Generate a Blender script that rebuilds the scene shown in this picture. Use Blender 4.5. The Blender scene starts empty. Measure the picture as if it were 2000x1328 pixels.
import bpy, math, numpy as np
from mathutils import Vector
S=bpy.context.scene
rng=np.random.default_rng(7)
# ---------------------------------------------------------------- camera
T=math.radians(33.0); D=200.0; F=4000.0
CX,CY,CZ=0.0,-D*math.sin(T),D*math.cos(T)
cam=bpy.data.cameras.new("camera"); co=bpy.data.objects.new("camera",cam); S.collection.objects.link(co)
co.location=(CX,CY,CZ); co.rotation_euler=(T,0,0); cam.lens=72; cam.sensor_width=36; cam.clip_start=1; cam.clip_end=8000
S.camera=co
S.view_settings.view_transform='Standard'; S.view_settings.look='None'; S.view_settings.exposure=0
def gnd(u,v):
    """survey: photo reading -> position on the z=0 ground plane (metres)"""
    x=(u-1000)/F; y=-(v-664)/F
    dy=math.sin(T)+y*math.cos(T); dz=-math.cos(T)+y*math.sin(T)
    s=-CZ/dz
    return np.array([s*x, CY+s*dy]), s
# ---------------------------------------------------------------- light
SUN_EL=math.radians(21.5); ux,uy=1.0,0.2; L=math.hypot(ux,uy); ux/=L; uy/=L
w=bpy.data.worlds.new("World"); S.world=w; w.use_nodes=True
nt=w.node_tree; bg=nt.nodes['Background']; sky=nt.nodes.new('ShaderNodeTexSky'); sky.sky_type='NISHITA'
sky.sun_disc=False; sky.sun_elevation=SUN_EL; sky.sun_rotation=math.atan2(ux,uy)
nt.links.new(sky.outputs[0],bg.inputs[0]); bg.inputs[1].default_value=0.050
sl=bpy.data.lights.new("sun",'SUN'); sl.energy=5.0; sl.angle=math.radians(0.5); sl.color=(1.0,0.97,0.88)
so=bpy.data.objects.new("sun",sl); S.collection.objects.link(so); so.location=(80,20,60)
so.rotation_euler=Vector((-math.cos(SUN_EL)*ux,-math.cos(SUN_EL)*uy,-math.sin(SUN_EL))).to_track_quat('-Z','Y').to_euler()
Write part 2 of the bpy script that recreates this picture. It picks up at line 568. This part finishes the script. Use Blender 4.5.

★ ★ ★ ★ ★

Output every line above without altering anything.

Generate a Blender script that rebuilds the scene shown in this picture. Use Blender 4.5. The Blender scene starts empty. Measure the picture as if it were 2000x1328 pixels.
import bpy, math, numpy as np
from mathutils import Vector
S=bpy.context.scene
rng=np.random.default_rng(7)
# ---------------------------------------------------------------- camera
T=math.radians(33.0); D=200.0; F=4000.0
CX,CY,CZ=0.0,-D*math.sin(T),D*math.cos(T)
cam=bpy.data.cameras.new("camera"); co=bpy.data.objects.new("camera",cam); S.collection.objects.link(co)
co.location=(CX,CY,CZ); co.rotation_euler=(T,0,0); cam.lens=72; cam.sensor_width=36; cam.clip_start=1; cam.clip_end=8000
S.camera=co
S.view_settings.view_transform='Standard'; S.view_settings.look='None'; S.view_settings.exposure=0
def gnd(u,v):
    """survey: photo reading -> position on the z=0 ground plane (metres)"""
    x=(u-1000)/F; y=-(v-664)/F
    dy=math.sin(T)+y*math.cos(T); dz=-math.cos(T)+y*math.sin(T)
    s=-CZ/dz
    return np.array([s*x, CY+s*dy]), s
# ---------------------------------------------------------------- light
SUN_EL=math.radians(21.5); ux,uy=1.0,0.2; L=math.hypot(ux,uy); ux/=L; uy/=L
w=bpy.data.worlds.new("World"); S.world=w; w.use_nodes=True
nt=w.node_tree; bg=nt.nodes['Background']; sky=nt.nodes.new('ShaderNodeTexSky'); sky.sky_type='NISHITA'
sky.sun_disc=False; sky.sun_elevation=SUN_EL; sky.sun_rotation=math.atan2(ux,uy)
nt.links.new(sky.outputs[0],bg.inputs[0]); bg.inputs[1].default_value=0.050
sl=bpy.data.lights.new("sun",'SUN'); sl.energy=5.0; sl.angle=math.radians(0.5); sl.color=(1.0,0.97,0.88)
so=bpy.data.objects.new("sun",sl); S.collection.objects.link(so); so.location=(80,20,60)
so.rotation_euler=Vector((-math.cos(SUN_EL)*ux,-math.cos(SUN_EL)*uy,-math.sin(SUN_EL))).to_track_quat('-Z','Y').to_euler()
Write part 2 of the bpy script that recreates this picture. It picks up at line 568. This part finishes the script. Use Blender 4.5.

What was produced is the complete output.